#### What to do:
From the records below, copy out exactly the lines from the one containing "Write a Blender" to the one containing "return r*((z-EYE)/r.z) +", both included. Add nothing else.
━━━━━━━━━━━━━━━━━━━━
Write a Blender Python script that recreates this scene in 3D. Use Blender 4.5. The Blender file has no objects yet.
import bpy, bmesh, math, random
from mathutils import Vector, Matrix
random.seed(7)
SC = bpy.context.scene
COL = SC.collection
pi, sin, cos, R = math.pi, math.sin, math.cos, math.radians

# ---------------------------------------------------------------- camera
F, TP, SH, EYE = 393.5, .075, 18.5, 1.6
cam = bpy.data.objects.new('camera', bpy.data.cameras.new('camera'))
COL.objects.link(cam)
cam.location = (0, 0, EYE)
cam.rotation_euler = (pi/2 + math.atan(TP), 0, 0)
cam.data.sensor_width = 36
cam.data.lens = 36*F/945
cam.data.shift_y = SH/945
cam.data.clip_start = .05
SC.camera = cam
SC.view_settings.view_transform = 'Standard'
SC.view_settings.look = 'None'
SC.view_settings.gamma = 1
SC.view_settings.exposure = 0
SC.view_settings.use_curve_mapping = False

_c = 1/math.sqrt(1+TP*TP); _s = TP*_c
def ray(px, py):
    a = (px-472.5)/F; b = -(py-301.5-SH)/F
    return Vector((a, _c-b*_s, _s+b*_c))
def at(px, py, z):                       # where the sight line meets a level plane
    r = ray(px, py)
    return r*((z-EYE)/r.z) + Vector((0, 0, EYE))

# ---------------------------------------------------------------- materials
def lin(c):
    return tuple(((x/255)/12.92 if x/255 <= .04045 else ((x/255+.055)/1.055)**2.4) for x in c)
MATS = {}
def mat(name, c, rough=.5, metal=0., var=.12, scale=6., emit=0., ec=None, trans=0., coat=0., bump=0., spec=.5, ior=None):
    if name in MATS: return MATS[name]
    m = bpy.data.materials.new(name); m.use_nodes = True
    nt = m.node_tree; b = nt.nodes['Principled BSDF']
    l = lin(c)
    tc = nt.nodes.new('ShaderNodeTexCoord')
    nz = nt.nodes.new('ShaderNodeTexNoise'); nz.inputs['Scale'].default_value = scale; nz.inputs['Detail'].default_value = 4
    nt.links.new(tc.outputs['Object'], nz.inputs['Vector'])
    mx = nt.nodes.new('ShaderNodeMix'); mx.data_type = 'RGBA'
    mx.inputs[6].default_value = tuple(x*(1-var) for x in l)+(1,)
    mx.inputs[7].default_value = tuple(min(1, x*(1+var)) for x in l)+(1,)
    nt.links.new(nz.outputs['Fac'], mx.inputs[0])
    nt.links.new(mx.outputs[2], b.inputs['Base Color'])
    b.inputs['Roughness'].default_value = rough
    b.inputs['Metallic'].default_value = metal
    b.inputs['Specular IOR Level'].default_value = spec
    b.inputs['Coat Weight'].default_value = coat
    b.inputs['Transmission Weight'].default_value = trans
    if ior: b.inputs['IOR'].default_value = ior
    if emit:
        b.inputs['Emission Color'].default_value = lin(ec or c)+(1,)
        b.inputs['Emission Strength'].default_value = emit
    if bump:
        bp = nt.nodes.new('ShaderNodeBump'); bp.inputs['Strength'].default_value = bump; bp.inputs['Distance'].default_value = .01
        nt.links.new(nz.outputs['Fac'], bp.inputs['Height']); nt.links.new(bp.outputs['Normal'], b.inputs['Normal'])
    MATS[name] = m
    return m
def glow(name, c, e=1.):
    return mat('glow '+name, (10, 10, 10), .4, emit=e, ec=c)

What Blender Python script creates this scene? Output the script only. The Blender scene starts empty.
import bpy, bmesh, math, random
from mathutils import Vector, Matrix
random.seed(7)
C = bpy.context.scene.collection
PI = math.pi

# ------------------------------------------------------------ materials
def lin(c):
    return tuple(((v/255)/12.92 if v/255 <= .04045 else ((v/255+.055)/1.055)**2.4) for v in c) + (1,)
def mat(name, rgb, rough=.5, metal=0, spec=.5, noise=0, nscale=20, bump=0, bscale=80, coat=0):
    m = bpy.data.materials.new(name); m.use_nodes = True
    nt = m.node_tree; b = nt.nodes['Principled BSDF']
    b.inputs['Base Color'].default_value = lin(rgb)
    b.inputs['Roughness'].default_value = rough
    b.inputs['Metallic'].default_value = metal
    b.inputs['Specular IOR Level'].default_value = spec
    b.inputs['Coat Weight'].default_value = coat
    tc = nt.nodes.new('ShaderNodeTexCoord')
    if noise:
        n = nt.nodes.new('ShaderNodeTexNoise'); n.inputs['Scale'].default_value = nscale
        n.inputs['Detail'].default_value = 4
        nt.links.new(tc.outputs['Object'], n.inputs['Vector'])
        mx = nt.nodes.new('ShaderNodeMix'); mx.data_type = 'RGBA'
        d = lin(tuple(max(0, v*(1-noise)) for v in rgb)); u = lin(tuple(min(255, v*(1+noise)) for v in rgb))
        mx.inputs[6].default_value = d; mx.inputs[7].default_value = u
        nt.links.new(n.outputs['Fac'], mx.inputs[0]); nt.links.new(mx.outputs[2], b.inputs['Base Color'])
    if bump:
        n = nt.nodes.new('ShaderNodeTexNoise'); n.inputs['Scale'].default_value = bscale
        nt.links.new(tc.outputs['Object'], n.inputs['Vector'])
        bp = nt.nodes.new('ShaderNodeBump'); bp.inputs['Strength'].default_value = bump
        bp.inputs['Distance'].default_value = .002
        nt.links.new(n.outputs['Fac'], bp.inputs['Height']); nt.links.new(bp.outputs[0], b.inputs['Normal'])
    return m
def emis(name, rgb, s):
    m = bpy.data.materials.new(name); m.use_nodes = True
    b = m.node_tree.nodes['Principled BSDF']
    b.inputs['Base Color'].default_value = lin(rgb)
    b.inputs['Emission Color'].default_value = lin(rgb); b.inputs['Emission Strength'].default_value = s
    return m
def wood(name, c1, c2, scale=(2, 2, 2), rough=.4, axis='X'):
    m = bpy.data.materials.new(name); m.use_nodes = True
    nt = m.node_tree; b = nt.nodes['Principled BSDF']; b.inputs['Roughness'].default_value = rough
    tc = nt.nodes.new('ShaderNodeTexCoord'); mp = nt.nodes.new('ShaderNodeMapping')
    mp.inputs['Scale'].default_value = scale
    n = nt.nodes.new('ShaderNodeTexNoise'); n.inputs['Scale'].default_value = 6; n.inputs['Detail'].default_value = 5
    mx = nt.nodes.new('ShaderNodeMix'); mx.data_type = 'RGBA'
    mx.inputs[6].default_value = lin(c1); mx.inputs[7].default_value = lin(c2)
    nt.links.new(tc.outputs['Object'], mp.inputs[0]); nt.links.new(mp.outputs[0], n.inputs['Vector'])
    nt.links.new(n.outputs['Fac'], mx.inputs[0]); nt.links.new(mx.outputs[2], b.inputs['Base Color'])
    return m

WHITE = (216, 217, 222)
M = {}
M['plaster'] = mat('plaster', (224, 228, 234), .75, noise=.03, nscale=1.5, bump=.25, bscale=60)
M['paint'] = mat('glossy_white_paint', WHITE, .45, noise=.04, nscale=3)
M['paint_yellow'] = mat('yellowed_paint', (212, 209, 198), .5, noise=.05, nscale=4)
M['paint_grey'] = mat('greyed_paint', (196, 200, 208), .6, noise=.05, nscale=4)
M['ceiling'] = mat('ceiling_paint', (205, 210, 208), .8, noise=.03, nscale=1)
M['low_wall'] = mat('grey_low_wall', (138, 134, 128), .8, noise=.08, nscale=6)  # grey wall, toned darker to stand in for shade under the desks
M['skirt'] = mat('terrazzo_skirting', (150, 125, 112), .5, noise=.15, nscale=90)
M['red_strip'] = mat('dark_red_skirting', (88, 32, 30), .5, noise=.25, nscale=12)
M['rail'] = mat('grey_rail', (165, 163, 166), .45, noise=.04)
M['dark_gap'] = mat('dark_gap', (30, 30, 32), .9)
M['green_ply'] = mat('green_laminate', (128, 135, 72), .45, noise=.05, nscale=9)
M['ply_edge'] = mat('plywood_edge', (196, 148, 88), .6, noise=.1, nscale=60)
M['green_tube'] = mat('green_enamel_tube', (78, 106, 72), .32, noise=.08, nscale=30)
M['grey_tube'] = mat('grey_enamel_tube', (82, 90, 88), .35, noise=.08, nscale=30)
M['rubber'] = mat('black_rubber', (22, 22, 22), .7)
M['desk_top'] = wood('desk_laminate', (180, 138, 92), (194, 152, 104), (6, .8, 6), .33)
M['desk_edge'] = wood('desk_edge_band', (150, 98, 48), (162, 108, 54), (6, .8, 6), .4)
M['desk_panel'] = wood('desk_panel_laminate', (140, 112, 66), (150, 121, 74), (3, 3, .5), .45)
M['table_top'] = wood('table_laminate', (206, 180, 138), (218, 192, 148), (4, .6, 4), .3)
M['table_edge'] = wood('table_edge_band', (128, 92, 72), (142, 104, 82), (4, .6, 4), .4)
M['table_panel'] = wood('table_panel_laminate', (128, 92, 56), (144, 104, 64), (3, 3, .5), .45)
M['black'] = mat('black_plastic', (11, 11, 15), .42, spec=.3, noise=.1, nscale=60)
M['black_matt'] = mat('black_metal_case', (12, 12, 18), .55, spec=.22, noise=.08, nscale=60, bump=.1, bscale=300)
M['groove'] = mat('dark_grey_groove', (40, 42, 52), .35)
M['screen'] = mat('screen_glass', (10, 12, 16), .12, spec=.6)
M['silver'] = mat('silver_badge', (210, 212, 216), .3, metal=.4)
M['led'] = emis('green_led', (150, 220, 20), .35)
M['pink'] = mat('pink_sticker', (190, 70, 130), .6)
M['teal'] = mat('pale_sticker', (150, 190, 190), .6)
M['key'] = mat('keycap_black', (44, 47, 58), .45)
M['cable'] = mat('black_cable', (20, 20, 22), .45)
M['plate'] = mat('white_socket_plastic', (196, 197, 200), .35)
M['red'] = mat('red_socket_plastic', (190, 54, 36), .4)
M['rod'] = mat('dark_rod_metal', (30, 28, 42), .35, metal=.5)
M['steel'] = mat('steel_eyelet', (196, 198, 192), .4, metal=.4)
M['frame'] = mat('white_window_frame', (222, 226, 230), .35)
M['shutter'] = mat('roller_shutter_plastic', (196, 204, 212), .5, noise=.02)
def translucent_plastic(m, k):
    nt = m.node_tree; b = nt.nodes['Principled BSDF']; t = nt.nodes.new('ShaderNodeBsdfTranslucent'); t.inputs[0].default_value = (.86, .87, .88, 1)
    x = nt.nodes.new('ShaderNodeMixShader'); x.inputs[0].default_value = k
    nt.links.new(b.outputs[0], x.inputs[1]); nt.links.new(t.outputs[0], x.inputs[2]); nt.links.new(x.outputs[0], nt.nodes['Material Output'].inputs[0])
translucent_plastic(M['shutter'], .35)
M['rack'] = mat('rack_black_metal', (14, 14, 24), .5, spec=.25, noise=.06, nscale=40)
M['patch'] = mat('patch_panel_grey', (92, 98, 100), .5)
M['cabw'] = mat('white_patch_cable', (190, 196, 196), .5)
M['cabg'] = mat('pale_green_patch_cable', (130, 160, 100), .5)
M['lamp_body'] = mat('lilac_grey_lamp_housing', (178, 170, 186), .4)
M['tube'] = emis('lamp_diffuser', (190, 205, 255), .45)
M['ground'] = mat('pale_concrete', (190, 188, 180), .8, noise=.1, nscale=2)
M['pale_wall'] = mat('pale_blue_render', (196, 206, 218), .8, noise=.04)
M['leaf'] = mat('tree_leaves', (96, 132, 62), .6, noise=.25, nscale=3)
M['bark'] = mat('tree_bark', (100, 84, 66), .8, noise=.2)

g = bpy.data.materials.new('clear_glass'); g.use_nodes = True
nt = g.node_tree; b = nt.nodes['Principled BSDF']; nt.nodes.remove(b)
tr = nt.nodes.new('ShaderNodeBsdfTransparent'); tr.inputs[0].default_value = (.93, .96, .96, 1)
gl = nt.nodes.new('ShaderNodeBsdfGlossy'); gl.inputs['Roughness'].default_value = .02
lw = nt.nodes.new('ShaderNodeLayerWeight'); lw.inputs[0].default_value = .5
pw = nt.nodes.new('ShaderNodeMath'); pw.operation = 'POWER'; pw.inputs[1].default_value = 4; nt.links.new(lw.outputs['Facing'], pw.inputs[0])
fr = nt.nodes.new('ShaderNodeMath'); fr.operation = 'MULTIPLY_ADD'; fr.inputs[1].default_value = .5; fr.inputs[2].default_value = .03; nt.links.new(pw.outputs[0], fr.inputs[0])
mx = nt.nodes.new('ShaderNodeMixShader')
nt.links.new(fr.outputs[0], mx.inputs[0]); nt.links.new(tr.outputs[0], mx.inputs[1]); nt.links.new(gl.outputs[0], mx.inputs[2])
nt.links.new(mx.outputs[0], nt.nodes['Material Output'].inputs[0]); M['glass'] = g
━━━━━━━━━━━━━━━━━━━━
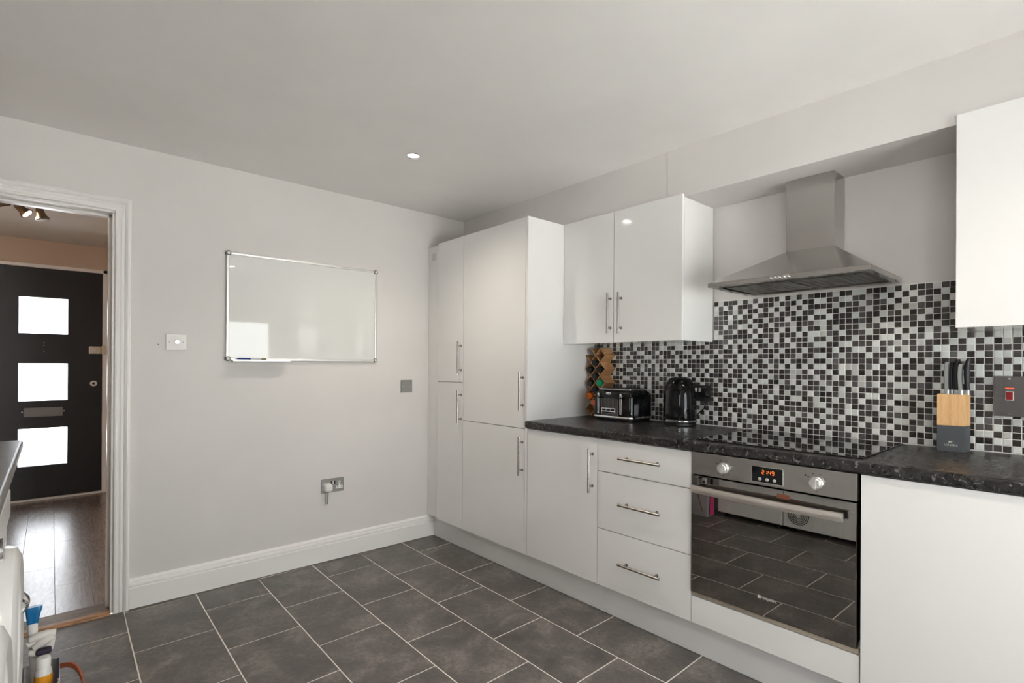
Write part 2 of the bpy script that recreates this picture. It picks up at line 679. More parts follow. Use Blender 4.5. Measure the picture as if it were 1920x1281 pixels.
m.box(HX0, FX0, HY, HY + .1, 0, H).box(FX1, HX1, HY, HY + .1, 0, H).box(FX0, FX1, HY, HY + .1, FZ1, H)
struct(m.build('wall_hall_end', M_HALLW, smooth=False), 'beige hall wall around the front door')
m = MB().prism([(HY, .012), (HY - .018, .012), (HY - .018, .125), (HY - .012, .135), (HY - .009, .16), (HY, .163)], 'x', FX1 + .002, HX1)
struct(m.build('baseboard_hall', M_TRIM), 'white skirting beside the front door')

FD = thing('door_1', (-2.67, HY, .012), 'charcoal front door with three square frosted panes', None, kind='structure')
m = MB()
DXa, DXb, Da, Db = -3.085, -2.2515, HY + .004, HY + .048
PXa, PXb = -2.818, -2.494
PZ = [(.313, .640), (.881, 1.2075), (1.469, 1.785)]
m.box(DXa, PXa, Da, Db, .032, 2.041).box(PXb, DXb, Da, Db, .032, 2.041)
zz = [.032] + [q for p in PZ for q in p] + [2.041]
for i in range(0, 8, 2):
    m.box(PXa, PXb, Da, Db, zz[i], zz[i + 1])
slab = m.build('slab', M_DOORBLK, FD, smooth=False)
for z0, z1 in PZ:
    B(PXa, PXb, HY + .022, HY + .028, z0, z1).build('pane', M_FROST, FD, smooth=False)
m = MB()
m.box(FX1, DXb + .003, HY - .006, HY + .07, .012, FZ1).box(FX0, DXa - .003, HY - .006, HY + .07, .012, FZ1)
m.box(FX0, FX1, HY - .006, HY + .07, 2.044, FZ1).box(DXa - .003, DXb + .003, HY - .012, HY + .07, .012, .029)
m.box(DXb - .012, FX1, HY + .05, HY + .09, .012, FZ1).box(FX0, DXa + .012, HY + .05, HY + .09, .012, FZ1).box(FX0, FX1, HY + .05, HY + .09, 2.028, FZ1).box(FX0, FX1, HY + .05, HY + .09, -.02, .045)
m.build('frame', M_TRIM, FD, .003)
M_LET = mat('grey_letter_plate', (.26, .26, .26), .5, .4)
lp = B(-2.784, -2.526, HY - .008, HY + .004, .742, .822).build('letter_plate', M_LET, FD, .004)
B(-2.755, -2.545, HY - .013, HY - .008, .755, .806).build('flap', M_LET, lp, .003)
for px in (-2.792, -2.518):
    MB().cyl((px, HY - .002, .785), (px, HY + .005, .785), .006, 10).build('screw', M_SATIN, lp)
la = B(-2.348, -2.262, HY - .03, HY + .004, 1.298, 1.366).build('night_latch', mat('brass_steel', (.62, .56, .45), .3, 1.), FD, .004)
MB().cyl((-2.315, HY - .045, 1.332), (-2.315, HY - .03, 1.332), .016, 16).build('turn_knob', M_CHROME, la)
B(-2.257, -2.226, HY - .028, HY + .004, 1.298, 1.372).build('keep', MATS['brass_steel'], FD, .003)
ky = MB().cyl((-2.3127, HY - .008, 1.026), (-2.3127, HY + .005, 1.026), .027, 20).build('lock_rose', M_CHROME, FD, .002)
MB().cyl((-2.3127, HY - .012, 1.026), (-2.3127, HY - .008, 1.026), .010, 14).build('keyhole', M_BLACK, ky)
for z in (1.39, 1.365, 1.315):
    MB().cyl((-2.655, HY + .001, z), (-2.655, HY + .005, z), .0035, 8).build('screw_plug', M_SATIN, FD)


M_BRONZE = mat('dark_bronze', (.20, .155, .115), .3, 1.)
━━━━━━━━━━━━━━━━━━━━
#### Solution:
Write a Blender Python script that recreates this scene in 3D. Use Blender 4.5. The Blender file has no objects yet.
import bpy, bmesh, math, random
from mathutils import Vector, Matrix
random.seed(7)
SC = bpy.context.scene
COL = SC.collection
pi, sin, cos, R = math.pi, math.sin, math.cos, math.radians

# ---------------------------------------------------------------- camera
F, TP, SH, EYE = 393.5, .075, 18.5, 1.6
cam = bpy.data.objects.new('camera', bpy.data.cameras.new('camera'))
COL.objects.link(cam)
cam.location = (0, 0, EYE)
cam.rotation_euler = (pi/2 + math.atan(TP), 0, 0)
cam.data.sensor_width = 36
cam.data.lens = 36*F/945
cam.data.shift_y = SH/945
cam.data.clip_start = .05
SC.camera = cam
SC.view_settings.view_transform = 'Standard'
SC.view_settings.look = 'None'
SC.view_settings.gamma = 1
SC.view_settings.exposure = 0
SC.view_settings.use_curve_mapping = False

_c = 1/math.sqrt(1+TP*TP); _s = TP*_c
def ray(px, py):
    a = (px-472.5)/F; b = -(py-301.5-SH)/F
    return Vector((a, _c-b*_s, _s+b*_c))
def at(px, py, z):                       # where the sight line meets a level plane
    r = ray(px, py)
    return r*((z-EYE)/r.z) + Vector((0, 0, EYE))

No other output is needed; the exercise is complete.